Feds Suggest Abramoff’s Still Helping
Signaling that the probe continues, a federal judge agreed this week to hold a new hearing that may result in less jail time for disgraced lobbyist Jack Abramoff.
In a filing with U.S. District Court Judge Paul Huck in Miami, the government said Abramoff had “provided substantial assistance” to the government in its wide-ranging probe of federal corruption.
But it asked the court to delay a ruling on a reduced sentence until the government’s collaboration with Abramoff is complete. The government did not specify what its recommendation for that reduced sentence would be.
“Some of the information provided by the defendant to the government within one year of the sentencing did not become useful to the government until recently,” the government stated.

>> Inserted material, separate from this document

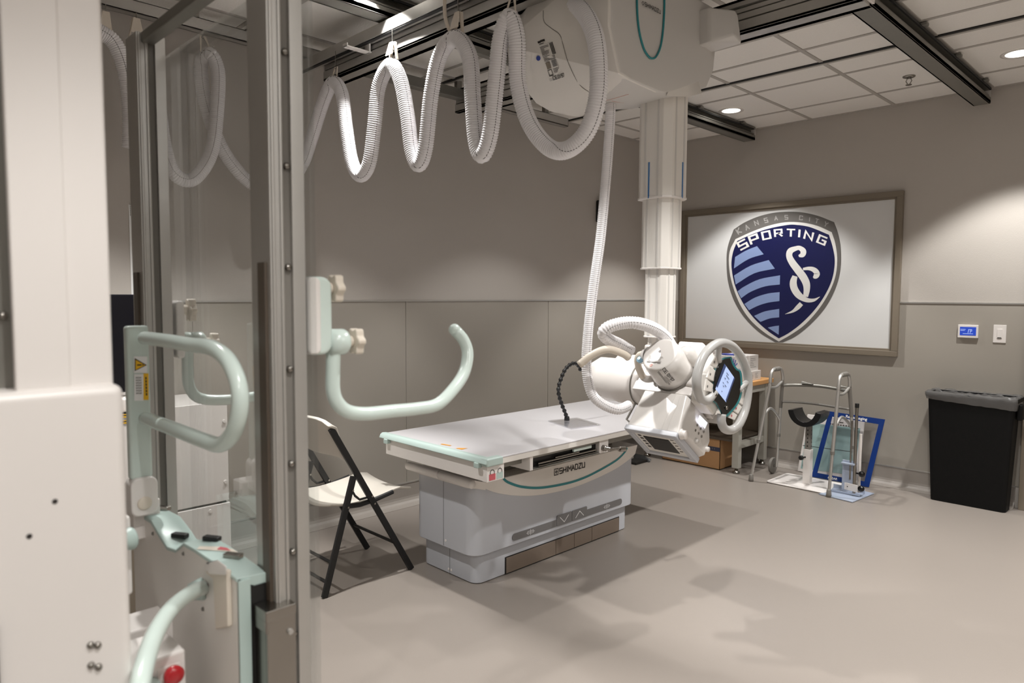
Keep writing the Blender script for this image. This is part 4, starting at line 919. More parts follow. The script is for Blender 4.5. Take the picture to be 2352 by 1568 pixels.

That’s because Abramoff is collaborating, the government said, in a probe headquartered outside of Florida and in Washington, D.C.
Meanwhile, the government filed separate papers in Washington, D.C., requesting that Abramoff’s sentencing date, originally scheduled for March, be postponed until June 2 at the latest.
Abramoff already is serving a five-and-a-half-year sentence at a minimum security prison in Cumberland, Md., for his role in the Florida-based SunCruz Casinos fraud case.
He pleaded guilty on Jan. 4, 2006, to separate charges of tax evasion, fraud and conspiracy to bribe public officials in exchange for access and government favors.
One lawmaker — ex-Rep. Bob Ney (R-Ohio), who is serving 30 months in prison — several former Congressional aides and two Bush administration officials have been felled by the wide-ranging corruption probe.
The latest casualty is J. Steven Griles, a former deputy secretary of the Interior, who pleaded guilty on March 23 to lying to the Senate Indian Affairs Committee about the extent of his relationship with Abramoff.
The next shoe to drop in the ongoing corruption probe is expected to involve Griles’ former girlfriend, Italia Federici. Federici allegedly acted as liaison between Griles and Abramoff, who sought favors for his American Indian tribal clients from the Interior Department official.
The Justice Department notified Federici in January that she was the target of a federal probe and could face five charges in relation to her dealings with Abramoff.
Federal investigators are probing the money received from Indian tribes by Federici’s nonprofit environmental group, Council of Republicans for Environmental Advocacy.
“The investigation is focused on the allegedly illegal manner in which you operated the Council of Republicans for Environmental Advocacy” the Jan. 19 letter to Federici, first reported by the Legal Times, states. “The government has also received information that you may have assisted others in depriving the American public of the honest services of at least one administration official.”